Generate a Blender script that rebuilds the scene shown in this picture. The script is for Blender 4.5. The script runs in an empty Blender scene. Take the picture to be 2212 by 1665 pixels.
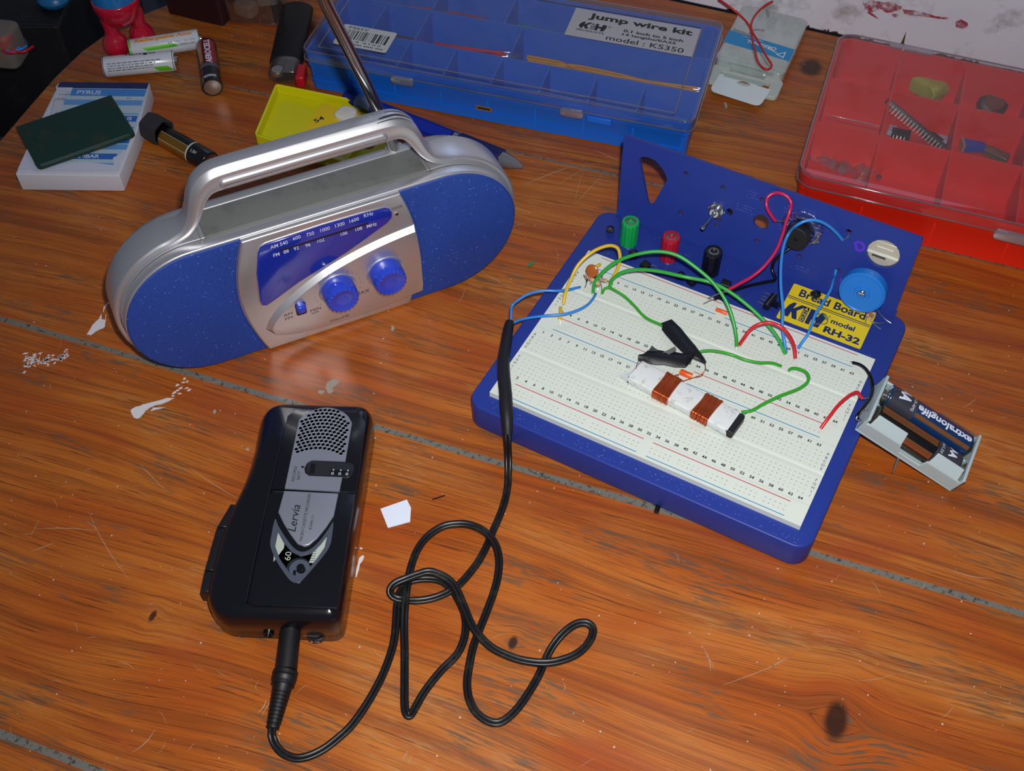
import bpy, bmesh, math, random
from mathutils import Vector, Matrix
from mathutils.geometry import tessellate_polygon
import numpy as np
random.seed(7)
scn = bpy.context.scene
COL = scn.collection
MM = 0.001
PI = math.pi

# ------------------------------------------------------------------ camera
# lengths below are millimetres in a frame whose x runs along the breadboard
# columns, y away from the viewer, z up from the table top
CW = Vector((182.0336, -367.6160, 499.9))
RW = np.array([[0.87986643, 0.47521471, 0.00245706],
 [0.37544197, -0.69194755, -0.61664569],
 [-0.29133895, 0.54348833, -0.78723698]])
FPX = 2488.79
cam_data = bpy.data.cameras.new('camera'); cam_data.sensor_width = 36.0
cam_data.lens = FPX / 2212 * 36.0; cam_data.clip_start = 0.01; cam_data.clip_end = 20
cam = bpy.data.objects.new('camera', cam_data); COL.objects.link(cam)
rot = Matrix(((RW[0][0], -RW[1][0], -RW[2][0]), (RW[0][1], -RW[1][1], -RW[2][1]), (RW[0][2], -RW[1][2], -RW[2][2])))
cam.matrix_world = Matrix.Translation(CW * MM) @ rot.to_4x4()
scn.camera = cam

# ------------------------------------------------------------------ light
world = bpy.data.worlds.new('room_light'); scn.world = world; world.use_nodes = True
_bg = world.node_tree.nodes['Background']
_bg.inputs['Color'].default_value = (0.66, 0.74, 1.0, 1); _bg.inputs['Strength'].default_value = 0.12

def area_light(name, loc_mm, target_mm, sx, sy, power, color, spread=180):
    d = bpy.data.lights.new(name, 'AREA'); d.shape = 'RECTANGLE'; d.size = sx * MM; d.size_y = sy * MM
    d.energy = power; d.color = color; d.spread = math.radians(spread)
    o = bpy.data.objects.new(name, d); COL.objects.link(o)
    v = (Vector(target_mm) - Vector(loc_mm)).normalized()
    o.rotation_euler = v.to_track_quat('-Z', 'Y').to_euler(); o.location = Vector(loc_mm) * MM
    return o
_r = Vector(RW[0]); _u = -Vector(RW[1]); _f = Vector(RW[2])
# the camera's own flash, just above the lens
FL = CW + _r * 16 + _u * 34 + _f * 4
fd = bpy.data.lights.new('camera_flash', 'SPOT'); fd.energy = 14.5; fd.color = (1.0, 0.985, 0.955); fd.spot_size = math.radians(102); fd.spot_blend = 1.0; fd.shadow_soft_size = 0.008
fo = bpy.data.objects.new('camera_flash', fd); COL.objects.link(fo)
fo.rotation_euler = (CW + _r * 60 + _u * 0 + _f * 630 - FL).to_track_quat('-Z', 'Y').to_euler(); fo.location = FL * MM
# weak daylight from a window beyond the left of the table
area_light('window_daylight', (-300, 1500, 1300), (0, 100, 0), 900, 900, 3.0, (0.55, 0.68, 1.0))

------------

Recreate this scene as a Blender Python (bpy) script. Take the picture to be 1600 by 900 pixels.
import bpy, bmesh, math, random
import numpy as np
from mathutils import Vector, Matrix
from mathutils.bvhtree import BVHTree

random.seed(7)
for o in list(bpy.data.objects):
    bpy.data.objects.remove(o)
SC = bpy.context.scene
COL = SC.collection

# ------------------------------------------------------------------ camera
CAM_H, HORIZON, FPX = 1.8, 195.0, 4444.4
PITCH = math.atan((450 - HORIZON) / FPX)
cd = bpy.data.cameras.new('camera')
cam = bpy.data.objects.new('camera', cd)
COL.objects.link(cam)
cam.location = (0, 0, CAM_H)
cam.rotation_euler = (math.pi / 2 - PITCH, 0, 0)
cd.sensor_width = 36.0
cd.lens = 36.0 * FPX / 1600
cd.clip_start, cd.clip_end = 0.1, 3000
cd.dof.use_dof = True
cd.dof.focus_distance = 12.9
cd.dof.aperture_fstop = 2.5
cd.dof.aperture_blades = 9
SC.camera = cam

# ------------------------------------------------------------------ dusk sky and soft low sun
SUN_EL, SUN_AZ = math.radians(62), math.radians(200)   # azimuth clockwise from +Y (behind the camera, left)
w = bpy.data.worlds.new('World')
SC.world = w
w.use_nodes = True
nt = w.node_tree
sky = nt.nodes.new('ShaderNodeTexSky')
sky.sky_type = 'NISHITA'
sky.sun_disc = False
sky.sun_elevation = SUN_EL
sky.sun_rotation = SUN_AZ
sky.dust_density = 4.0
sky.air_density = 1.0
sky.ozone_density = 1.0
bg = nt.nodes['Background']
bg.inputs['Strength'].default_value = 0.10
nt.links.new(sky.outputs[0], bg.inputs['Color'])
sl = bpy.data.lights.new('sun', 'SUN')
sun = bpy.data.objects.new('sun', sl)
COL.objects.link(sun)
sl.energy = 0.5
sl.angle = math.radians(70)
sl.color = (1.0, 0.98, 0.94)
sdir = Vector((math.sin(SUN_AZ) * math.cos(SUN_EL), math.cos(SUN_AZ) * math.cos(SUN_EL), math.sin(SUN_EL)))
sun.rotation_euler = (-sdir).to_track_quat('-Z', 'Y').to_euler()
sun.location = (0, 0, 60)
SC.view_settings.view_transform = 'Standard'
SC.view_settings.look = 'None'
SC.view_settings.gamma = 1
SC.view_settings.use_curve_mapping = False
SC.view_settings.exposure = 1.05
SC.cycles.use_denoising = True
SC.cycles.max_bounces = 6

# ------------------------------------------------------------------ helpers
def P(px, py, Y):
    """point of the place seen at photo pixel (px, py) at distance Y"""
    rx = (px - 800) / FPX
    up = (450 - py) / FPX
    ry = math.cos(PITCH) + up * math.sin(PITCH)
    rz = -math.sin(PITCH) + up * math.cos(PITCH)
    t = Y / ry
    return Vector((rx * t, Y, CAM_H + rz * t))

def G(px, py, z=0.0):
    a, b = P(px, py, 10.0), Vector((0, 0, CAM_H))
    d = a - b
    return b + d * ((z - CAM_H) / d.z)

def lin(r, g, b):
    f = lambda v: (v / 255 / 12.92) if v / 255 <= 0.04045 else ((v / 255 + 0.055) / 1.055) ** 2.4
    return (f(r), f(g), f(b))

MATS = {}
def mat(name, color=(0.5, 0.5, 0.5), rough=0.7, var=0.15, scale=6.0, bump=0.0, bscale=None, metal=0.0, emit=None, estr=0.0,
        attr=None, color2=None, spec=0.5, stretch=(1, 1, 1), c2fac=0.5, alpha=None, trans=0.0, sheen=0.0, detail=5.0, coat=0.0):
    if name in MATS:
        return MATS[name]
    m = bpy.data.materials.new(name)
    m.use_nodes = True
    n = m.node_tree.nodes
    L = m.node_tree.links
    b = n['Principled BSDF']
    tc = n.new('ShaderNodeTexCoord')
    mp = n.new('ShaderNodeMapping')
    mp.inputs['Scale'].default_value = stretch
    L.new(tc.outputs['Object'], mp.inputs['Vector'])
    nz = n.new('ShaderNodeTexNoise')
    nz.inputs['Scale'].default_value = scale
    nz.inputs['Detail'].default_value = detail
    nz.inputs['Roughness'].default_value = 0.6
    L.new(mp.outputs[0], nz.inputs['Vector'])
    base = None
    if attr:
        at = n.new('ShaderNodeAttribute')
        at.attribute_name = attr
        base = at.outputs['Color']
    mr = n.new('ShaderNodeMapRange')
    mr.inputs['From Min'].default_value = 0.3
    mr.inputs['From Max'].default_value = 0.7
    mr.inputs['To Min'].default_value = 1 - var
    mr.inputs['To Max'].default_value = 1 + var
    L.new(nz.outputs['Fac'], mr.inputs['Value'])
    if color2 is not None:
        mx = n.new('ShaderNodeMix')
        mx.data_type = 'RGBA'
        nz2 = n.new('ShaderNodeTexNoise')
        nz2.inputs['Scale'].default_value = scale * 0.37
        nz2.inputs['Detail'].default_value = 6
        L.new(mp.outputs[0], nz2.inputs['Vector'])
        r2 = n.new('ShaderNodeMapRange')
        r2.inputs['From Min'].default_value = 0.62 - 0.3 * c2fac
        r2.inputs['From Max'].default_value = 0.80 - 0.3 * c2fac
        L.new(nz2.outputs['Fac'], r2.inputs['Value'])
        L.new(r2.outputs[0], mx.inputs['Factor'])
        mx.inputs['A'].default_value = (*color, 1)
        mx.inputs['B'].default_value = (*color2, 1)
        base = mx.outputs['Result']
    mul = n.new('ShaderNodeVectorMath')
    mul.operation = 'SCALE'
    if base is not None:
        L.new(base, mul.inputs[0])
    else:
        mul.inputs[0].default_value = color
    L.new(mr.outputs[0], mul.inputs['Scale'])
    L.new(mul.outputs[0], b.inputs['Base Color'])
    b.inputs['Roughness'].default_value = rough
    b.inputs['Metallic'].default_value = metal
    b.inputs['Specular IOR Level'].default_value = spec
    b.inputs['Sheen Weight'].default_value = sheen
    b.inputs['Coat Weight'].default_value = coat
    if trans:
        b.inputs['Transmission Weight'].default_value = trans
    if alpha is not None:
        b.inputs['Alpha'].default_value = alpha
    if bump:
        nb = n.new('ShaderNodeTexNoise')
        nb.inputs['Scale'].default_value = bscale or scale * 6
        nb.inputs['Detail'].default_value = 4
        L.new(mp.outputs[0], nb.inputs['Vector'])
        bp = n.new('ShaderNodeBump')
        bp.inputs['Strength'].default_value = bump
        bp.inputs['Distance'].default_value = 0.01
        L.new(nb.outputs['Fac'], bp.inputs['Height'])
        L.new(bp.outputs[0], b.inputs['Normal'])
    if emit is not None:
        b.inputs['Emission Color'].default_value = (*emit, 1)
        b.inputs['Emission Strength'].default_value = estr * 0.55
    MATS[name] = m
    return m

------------

Short task: Output the lines of the records above exactly as they appear, from the line containing "Recreate this scene" through the line containing "SC.camera = cam".

Written solution:
Recreate this scene as a Blender Python (bpy) script. Take the picture to be 1600 by 900 pixels.
import bpy, bmesh, math, random
import numpy as np
from mathutils import Vector, Matrix
from mathutils.bvhtree import BVHTree

random.seed(7)
for o in list(bpy.data.objects):
    bpy.data.objects.remove(o)
SC = bpy.context.scene
COL = SC.collection

# ------------------------------------------------------------------ camera
CAM_H, HORIZON, FPX = 1.8, 195.0, 4444.4
PITCH = math.atan((450 - HORIZON) / FPX)
cd = bpy.data.cameras.new('camera')
cam = bpy.data.objects.new('camera', cd)
COL.objects.link(cam)
cam.location = (0, 0, CAM_H)
cam.rotation_euler = (math.pi / 2 - PITCH, 0, 0)
cd.sensor_width = 36.0
cd.lens = 36.0 * FPX / 1600
cd.clip_start, cd.clip_end = 0.1, 3000
cd.dof.use_dof = True
cd.dof.focus_distance = 12.9
cd.dof.aperture_fstop = 2.5
cd.dof.aperture_blades = 9
SC.camera = cam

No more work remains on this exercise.